Dawe: So war das gar nicht gemeint. Wir finden’s
natürlich gut, wenn sich die Leute damit befassen. Aber ich
denke, die Stücke funktionieren auch, ohne dass man weiß,
dass sie von Goethe oder so sind. Neulich hat uns sogar mal jemand
für die doofen Texte kritisiert. Der wusste tatsächlich
nicht, dass die nicht von uns sind!
Ole:
Apropos Schule: Was war Dein Lieblingsfach?
Dawe: Sport.
Ole: Nicht Deutsch?
Dawe: Deutsch war natürlich auch ganz vorn
dabei, aber Sport fand ich immer am besten.
Ole: Was liest Du privat?
Dawe: Krimis und Fantasy.
Ole: Dein Lieblingsautor?
Dawe: Tolkien natürlich. (grinst)
Ole:
Dass Die schlesischen Weber mit einer gewissen Wut gespielt
werden, kann ich ja noch gerade verstehen, aber warum musstest
ihr so etwas Zartes wie Eichendorffs Mondnacht derart
vergewaltigen? Immerhin heißt es darin „still
geküsst“, „die Ähren wogten sacht“
und „flog durch die stillen Lande“...!
Dawe: Stimmt. Ich hab auch deine CD-Rezension gelesen
und ich hab mir gedacht: „Irgendwie hat er ja Recht.“
(lacht) Aber so ist es nun mal.

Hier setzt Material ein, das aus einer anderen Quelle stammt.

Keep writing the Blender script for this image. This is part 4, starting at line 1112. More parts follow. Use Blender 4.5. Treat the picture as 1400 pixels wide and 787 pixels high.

Da werkeln wir im Proberaum herum
und versuchen Text und Musik übereinander zu kriegen und
wenn wir den Song aufnehmen, kommt der Gesang nun mal als letztes
dran... (lacht nochmal)
Ole:
Euer Sound und Auftreten erinnert ja schon ein bisschen an Rammstein.
Würdest Du die Band als Einflussquelle zulassen? Gibt es
darüber hinaus musikalische Einflüsse?
Dawe: Ach ja, die Band mit dem großen „R“!
(seufzt) Wenn ich unseren Sound beschreiben sollte, würde
ich zwar auch Rammstein zitieren, aber eigentlich steh ich gar
nicht so auf die. Als wir als LEICHENWETTER angefangen
haben, fand ich eher Sachen wie Theatre Of Tragedy gut.
Ole: Und heute?
Dawe: Och, Metal ganz allgemein...
Ole:
Gibt es einen inhaltlichen Zusammenhang zwischen den Titeln Eurer
letzten CD Urworte und der aktuellen Letzte Worte?
Dawe: Zum Teil, ja. Zum einen war ja die Urworte
noch eine Eigenproduktion. Und als wir den Deal mit MetalAxe bekommen
haben, musste ruckzuck eine neue CD her. Da haben wir einfach
fünf oder sechs Stücke von Urworte
übernommen. Die letzte Platte kannte ja noch kaum ein Mensch
und die nächste wird hoffentlich millionenfach über
den Ladentisch wandern. Deshalb ist das auch gar nicht so schlimm!
(lacht)
Ole:
Und, was kommt nach den Letzten Worten? Löst Ihr
Euch auf?
Dawe: Nein! Der Tod ist natürlich niemals nur das
Ende, sondern auch ein neuer Anfang. (grinst)
Ole:
„Letzte Worte“ für dieses Interview?
Dawe: (überlegt) Ja - Wir suchen noch einen Booker!
Wenn es also eine Agentur gibt, die uns in Zukunft unterstützen
möchte, kann er sich gerne an uns wenden!Ansonsten:
Danke für das Gespräch und den Gernhardt-Tipp!